Reading the H.P. Lovecraft tale "The Outsider" in this book made me reread more of his work elsewhere -- something I hadn't done for years and years. Even more beneficial was finding writers I'd never heard of before that I hope to seek out in the future, such as Nancy Etchemendy, Lisa Tuttle, and Nicholson Baker. Also represented are several modern masters not necessarily associated with this genre such as Don DeLillo, Stephen Millhauser, and John Cheever.

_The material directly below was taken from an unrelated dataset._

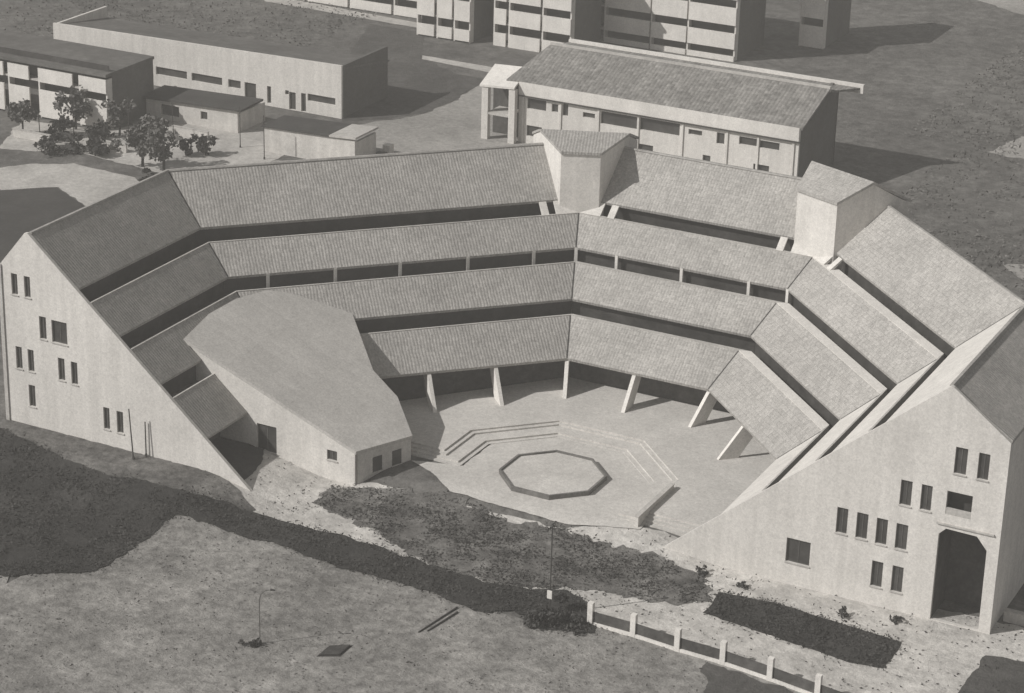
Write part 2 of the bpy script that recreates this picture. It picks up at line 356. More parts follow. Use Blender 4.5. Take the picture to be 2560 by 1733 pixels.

I had not read either DeLillo or Millhauser, though I'd always meant to, so was happy to have their stories prod me toward finding other work by them. (I have not, so far, done so, but these things will come in their seasons.)
Then there were the "classics," both modern and old, that bear reading again and again: Faulkner's "A Rose for Miss Emily," Ambrose Bierce's "The Damned Thing," Edith Wharton's "Afterward" (another personal favorite), Washington Irving's "The Legend of Sleepy Hollow," and Charlotte Perkins Gilman's "The Yellow Wallpaper." Add to the roster other illuminaries such as Herman Melville, Edgar Allan Poe, Stephen King, Nathaniel Hawthorne, Ray Bradbury, Harlan Ellison, Henry James, E.L. Doctorow, of course the editor herself, plus many, many others, and you've got a very fine collection indeed.
This kind of book is best kept on the nightstand and dipped into occasionally, rather than read straight through. The effect of these stories is more powerful when they are spread out. Also, I should mention that Oates' personal taste comes through quite clearly, and although she does a fine job of selecting representative American tales, the reader will note that the choices are slanted toward more artistic and subtle tales rather than straight-up horror, which is my preference as well. There are a number that don't really have conclusions as such but simply leave the reader to contemplate what may -- or may not -- have happened. I especially enjoy this sort of unresolved and cryptic story.
I only wish that someone would edit such an eclectic and far-ranging collection of British and Irish writers, if they haven't done so already. I'm imagining such a book featuring E.F. Benson, A.S. Byatt, Sheridan LeFanu, Wilkie Collins, Charles Dickens, Daphne DuMaurier, Algernon Blackwood, Margot Livesey, Kingsley Amis, Henry James (arguably British though also claimed by America, of course), Somerset Maugham, Oscar Wilde, Bram Stoker, A.C. Doyle, Robert Aickman.... well, those are just a few off the top of my head. That would indeed make a wonderful companion volume.